UK: The House of Commons Transport Select Committee has published the Access Denied: Rights Versus Reality in Disabled People’s Access to Transport report calling an overhaul of laws, strategy and attitudes to make it easier for disabled people to use public transport.
The report calls on the government to set out concrete timescales for achieving independent accessibility across the rail network, and commit to setting out within 12 months a road map to inform the rolling stock, station and network enhancement strategies of the Department for Transport and future Great British Railways.
The committee says progress in implementing station accessibility upgrades has been halting, slow and costly. It suggests a different commissioning approach based on a rolling programme of rapid interventions, as opposed to individual station projects commissioned separately. By creating certainty and consistency for contractors, this could speed up delivery and lower costs.
The committee says DfT should commit to publishing an open register of key accessibility assets on the rail and bus network which can be drawn upon by journey planning tools.

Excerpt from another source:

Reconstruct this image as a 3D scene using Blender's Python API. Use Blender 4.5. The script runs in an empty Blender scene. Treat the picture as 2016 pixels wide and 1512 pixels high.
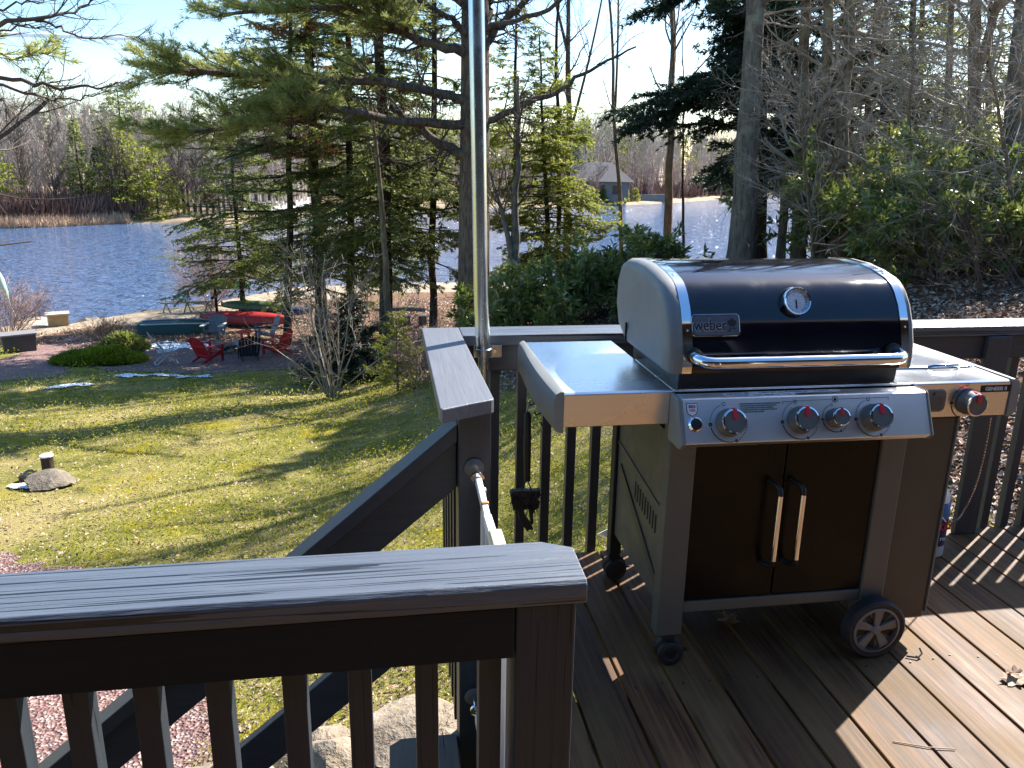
import bpy, bmesh, math, random
import numpy as np
from mathutils import Vector, Matrix
C = bpy.context.scene.collection
rad = math.radians
RNG = np.random.default_rng(7)
random.seed(7)
# ------------------------------------------------------------------ camera
F_PX = 1561.0; CAM = np.array([0, 0, 1.5])
def cam_axes(p, r, y):
    cy, sy = math.cos(y), math.sin(y)
    fwd = np.array([sy*math.cos(p), cy*math.cos(p), -math.sin(p)])
    right = np.array([cy, -sy, 0.0]); up = np.cross(right, fwd)
    return math.cos(r)*right+math.sin(r)*up, -math.sin(r)*right+math.cos(r)*up, fwd
AX = cam_axes(rad(15.692), rad(0.898), rad(9.126))
def ray(u, v):
    return ((u-1008)*AX[0]-(v-756)*AX[1]+F_PX*AX[2])/F_PX
def at(u, v, Y):            # point of the place seen at (u, v) of the survey photo at depth Y
    d = ray(u, v); return CAM+d*(Y/d[1])
cd = bpy.data.cameras.new('camera'); cam = bpy.data.objects.new('camera', cd); C.objects.link(cam)
cd.sensor_width = 36; cd.lens = F_PX/2016*36; cd.clip_start = 0.05; cd.clip_end = 3000
M = Matrix(((AX[0][0], AX[1][0], -AX[2][0]), (AX[0][1], AX[1][1], -AX[2][1]), (AX[0][2], AX[1][2], -AX[2][2]))).to_4x4()
M.translation = Vector(CAM); cam.matrix_world = M
bpy.context.scene.camera = cam
# ------------------------------------------------------------------ light
SUN = Vector((0.81, 0.58, 0)).normalized()*math.cos(rad(42.5)); SUN.z = math.sin(rad(42.5))
w = bpy.data.worlds.new('World'); bpy.context.scene.world = w; w.use_nodes = True
nt = w.node_tree; bg = nt.nodes['Background']
sk = nt.nodes.new('ShaderNodeTexSky'); sk.sky_type = 'NISHITA'; sk.sun_disc = False
sk.sun_elevation = rad(42.5); sk.sun_rotation = math.atan2(SUN.x, SUN.y)
sk.air_density = 1.0; sk.dust_density = .8; sk.ozone_density = 2.0
hs_ = nt.nodes.new('ShaderNodeHueSaturation'); hs_.inputs['Saturation'].default_value = 1.28; nt.links.new(sk.outputs[0], hs_.inputs['Color']); nt.links.new(hs_.outputs[0], bg.inputs[0]); bg.inputs[1].default_value = 0.10
sl = bpy.data.lights.new('sun', 'SUN'); sl.energy = 5.0; sl.angle = rad(0.53); sl.color = (1, .955, .885)
so = bpy.data.objects.new('sun', sl); C.objects.link(so)
so.rotation_euler = SUN.to_track_quat('Z', 'Y').to_euler(); so.location = (8, 6, 12)
vs = bpy.context.scene.view_settings
vs.view_transform = 'Standard'; vs.look = 'None'; vs.gamma = 1; vs.exposure = 1.55
bpy.context.scene.cycles.max_bounces = 7; bpy.context.scene.cycles.transparent_max_bounces = 6
# ------------------------------------------------------------------ materials
def newmat(name):
    m = bpy.data.materials.new(name); m.use_nodes = True
    return m, m.node_tree, m.node_tree.nodes['Principled BSDF']
def ramp(nt, fac, stops):
    r = nt.nodes.new('ShaderNodeValToRGB'); cr = r.color_ramp
    while len(cr.elements) < len(stops): cr.elements.new(0.5)
    for e, (p, c) in zip(cr.elements, stops):
        e.position = p; e.color = (*c, 1) if len(c) == 3 else c
    nt.links.new(fac, r.inputs[0]); return r.outputs[0]
def coords(nt, scale=(1, 1, 1), rot=(0, 0, 0), kind='Object'):
    tc = nt.nodes.new('ShaderNodeTexCoord'); mp = nt.nodes.new('ShaderNodeMapping')
    mp.inputs['Scale'].default_value = scale; mp.inputs['Rotation'].default_value = rot
    nt.links.new(tc.outputs[kind], mp.inputs[0]); return mp.outputs[0]
def noise(nt, vec, scale, detail=4, rough=.55, dist=0):
    n = nt.nodes.new('ShaderNodeTexNoise'); n.inputs['Scale'].default_value = scale
    n.inputs['Detail'].default_value = detail; n.inputs['Roughness'].default_value = rough
    n.inputs['Distortion'].default_value = dist
    if vec is not None: nt.links.new(vec, n.inputs['Vector'])
    return n.outputs['Fac']
def mix(nt, a, b, fac, mode='MIX'):
    m = nt.nodes.new('ShaderNodeMix'); m.data_type = 'RGBA'; m.blend_type = mode
    for s, v in ((m.inputs[6], a), (m.inputs[7], b), (m.inputs[0], fac)):
        if hasattr(v, 'is_output') or isinstance(v, bpy.types.NodeSocket): nt.links.new(v, s)
        elif isinstance(v, (int, float)): s.default_value = v
        else: s.default_value = (*v, 1)
    return m.outputs[2]
def mathn(nt, op, a, b=None):
    m = nt.nodes.new('ShaderNodeMath'); m.operation = op
    for s, v in zip(m.inputs, (a, b)):
        if v is None: continue
        if isinstance(v, bpy.types.NodeSocket): nt.links.new(v, s)
        else: s.default_value = v
    return m.outputs[0]
def bump(nt, b, h, strength, dist=.01):
    n = nt.nodes.new('ShaderNodeBump'); n.inputs['Strength'].default_value = strength
    n.inputs['Distance'].default_value = dist
    nt.links.new(h, n.inputs['Height']); nt.links.new(n.outputs[0], b.inputs['Normal'])
def objrand(nt):
    return nt.nodes.new('ShaderNodeObjectInfo').outputs['Random']
def hsv(nt, col, v, h=.5, s=1):
    n = nt.nodes.new('ShaderNodeHueSaturation'); nt.links.new(col, n.inputs['Color'])
    for k, x in (('Hue', h), ('Saturation', s), ('Value', v)):
        if isinstance(x, bpy.types.NodeSocket): nt.links.new(x, n.inputs[k])
        else: n.inputs[k].default_value = x
    return n.outputs[0]
def setc(nt, b, x):
    if isinstance(x, bpy.types.NodeSocket): nt.links.new(x, b.inputs['Base Color'])
    else: b.inputs['Base Color'].default_value = (*x, 1)
def plain(name, col, rough=.5, metal=0, var=.15, scale=8, bmp=0, bscale=60, coat=0, spec=.5):
    m, nt, b = newmat(name); v = coords(nt)
    n = noise(nt, v, scale)
    lo = tuple(c*(1-var) for c in col); hi = tuple(min(1, c*(1+var)) for c in col)
    setc(nt, b, ramp(nt, n, [(.3, lo), (.7, hi)]))
    r = ramp(nt, noise(nt, v, scale*2.3), [(.3, (max(0, rough-.08),)*3), (.7, (min(1, rough+.08),)*3)])
    nt.links.new(r, b.inputs['Roughness'])
    b.inputs['Metallic'].default_value = metal; b.inputs['Coat Weight'].default_value = coat
    b.inputs['Specular IOR Level'].default_value = spec
    if bmp: bump(nt, b, noise(nt, v, bscale), bmp, .004)
    return m
def grainwood(name, col, axis, rough=.55, var=.25, cracks=0, bmp=.35, spec=.5, hue=None):
    m, nt, b = newmat(name)
    s = [14, 14, 14]; s[axis] = .9
    v = coords(nt, tuple(s)); n1 = noise(nt, v, 4.0, 6, .65, .4)
    s2 = [3, 3, 3]; s2[axis] = .5
    v2 = coords(nt, tuple(s2)); n2 = noise(nt, v2, 1.6, 3)
    c = ramp(nt, n1, [(.25, tuple(x*(1-var) for x in col)), (.6, col), (.85, tuple(x*(1+var) for x in col))])
    c = mix(nt, c, hue or tuple(x*.75 for x in col), ramp(nt, n2, [(.4, (0, 0, 0)), (.7, (.7, .7, .7))]))
    h = n1
    if cracks:
        s3 = [48, 48, 48]; s3[axis] = .38
        v3 = coords(nt, tuple(s3)); n3 = noise(nt, v3, 1.0, 2, .5, .25)
        cr = mathn(nt, 'MULTIPLY', mathn(nt, 'ABSOLUTE', mathn(nt, 'SUBTRACT', mathn(nt, 'FRACT', mathn(nt, 'MULTIPLY', n3, 6.0)), .5)), .16)
        n4 = noise(nt, coords(nt, tuple([5 if i != axis else 1.4 for i in range(3)])), 1.3, 2)
        wd = mathn(nt, 'MULTIPLY', mathn(nt, 'SUBTRACT', n4, .40), .09*cracks)
        msk = mathn(nt, 'LESS_THAN', cr, wd)
        c = mix(nt, c, tuple(x*.05 for x in col), mathn(nt, 'MULTIPLY', msk, 1.0))
        h = mathn(nt, 'SUBTRACT', n1, mathn(nt, 'MULTIPLY', msk, 2.2))
    setc(nt, b, c); b.inputs['Roughness'].default_value = rough; b.inputs['Specular IOR Level'].default_value = spec
    bump(nt, b, h, bmp, .006)
    return m
MT = {}
def rail_mats(axis):
    return grainwood('charcoal_rail_paint_%d' % axis, (.042, .047, .056), axis, .42, .25, 0, .3, .55)
for a_, k_ in ((0, 'railx'), (1, 'raily'), (2, 'railz')): MT[k_] = rail_mats(a_)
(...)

A ‘seemingly routine, everyday nature of assistance failures’ is unacceptable, and accessibility must not be viewed through the same lens as customer service where less than 100% performance is considered normal. The report says accessibility failures should be vanishingly rare, and a change of mindset is urgently needed ’recognising that accessibility is both a non-negotiable matter of human rights and discrimination, and a health and safety issue’.
‘This inquiry worked on the premise that people are disabled by barriers in society, not by their condition or difference, and that services should be designed to enable disabled people to travel independently, not reliant on others’, said Chair Ruth Cadbury when the report was published on March 20. ‘After all, services that work for disabled people also work better for everyone.’